Whoever will come after me, said Jesus, let him deny himself, take up his cross (i.e. voluntarily take up the burdens of others in need) and follow me.
We are getting closer to summer, so let me summarize:
1. We are often our own worst enemy tripping up ourselves.
2. We content ourselves with good lesser choices which rule out the best God has to offer us. Just like the enemy of a great marriage is a good marriage, so the enemy of a Christ like life is a “good life.” He led a “good life” – that’s the phrase we hear down at the funeral home.
3.The answer then is to say no to many good choices so that we can yes to Jesus Christ who is the highest and best we know.

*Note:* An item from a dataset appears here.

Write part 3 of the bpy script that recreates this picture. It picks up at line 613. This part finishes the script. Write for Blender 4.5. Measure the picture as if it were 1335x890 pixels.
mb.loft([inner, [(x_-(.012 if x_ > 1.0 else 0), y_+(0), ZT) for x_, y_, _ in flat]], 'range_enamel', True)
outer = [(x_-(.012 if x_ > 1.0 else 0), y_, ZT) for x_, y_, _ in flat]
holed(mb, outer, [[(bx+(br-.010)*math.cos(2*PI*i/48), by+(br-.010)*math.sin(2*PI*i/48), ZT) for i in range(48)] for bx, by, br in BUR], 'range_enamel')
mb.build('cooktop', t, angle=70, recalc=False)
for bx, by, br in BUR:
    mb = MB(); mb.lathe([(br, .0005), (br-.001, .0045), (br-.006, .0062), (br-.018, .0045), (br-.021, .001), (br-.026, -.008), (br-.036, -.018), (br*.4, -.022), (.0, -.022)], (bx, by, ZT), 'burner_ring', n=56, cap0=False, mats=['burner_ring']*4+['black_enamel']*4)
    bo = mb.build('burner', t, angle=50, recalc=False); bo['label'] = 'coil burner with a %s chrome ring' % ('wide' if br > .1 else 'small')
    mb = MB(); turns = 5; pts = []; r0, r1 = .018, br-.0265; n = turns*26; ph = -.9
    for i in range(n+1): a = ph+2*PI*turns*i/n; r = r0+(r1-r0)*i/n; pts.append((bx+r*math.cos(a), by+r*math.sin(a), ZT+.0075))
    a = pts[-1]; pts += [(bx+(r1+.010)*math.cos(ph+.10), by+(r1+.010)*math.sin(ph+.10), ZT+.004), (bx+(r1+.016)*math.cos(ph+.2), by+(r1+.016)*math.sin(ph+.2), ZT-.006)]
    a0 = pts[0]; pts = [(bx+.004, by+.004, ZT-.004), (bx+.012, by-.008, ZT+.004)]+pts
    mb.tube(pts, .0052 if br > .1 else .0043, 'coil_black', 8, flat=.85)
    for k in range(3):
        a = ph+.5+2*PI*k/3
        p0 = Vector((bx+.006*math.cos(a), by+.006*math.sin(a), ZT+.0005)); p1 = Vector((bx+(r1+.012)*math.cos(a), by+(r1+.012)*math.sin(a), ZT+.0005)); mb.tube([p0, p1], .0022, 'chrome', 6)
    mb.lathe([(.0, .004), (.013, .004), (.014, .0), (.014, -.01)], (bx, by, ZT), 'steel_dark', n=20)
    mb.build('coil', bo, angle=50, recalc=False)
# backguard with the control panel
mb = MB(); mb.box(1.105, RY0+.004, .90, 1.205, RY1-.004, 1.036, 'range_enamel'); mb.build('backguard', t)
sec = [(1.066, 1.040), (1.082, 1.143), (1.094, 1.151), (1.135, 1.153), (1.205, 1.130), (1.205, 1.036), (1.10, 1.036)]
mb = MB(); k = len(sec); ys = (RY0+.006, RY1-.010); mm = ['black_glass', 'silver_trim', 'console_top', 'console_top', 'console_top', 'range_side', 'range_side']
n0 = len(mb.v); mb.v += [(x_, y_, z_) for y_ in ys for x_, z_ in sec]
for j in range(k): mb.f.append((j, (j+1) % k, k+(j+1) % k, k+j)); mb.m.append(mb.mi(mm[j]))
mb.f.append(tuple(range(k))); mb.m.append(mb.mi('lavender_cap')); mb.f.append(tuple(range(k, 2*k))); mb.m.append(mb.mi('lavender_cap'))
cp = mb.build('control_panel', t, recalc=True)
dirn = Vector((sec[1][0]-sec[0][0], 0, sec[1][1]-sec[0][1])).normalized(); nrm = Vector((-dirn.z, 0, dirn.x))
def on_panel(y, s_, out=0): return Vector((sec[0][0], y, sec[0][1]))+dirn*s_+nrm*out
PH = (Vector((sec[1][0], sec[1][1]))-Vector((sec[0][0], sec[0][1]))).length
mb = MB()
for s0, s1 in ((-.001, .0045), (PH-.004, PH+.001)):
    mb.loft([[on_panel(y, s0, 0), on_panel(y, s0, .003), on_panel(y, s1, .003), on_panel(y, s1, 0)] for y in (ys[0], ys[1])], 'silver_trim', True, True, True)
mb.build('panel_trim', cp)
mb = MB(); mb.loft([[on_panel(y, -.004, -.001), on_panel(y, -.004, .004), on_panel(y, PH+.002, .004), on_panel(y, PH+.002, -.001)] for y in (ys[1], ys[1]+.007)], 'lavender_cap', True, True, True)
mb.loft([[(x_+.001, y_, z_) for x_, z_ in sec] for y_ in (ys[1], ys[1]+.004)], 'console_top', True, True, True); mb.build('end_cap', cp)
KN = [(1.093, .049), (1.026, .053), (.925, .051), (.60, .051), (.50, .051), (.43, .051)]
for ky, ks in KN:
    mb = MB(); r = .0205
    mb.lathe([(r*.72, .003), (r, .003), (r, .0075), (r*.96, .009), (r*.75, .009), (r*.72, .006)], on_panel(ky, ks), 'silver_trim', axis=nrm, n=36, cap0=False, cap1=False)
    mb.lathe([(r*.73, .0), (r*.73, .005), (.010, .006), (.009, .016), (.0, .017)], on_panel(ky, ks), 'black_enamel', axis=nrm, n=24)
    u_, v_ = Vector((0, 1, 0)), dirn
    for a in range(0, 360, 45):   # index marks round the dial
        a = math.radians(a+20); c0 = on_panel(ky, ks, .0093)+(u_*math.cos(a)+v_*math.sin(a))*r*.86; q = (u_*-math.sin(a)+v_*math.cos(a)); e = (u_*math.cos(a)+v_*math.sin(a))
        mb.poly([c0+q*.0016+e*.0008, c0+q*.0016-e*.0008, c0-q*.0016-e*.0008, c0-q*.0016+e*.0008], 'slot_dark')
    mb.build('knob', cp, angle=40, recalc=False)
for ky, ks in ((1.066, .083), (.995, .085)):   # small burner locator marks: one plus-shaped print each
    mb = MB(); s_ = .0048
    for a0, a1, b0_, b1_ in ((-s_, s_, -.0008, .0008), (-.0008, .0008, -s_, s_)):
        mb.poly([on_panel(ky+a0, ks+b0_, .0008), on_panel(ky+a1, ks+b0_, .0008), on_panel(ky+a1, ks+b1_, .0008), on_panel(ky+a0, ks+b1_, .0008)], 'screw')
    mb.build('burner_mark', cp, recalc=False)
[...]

We don’t have to worry about aiming too high for we know there is forgiveness and acceptance; we don’t make a bull’s eye every time.
4. If we are to say no and yes we must do it specifically, so let us start sorting thru our financial and time commitments asking “Does God’s work and God’s will take priority?”
Let spend a few moments in silent reflection.
Let us pray these words from Samuel Rutherford: Thank you God that
“….his cross is the sweetest burden that ever I bare; it is such a burden as wings are to a bird, or sails to a ship, to carry me forward to my harbor.” Amen.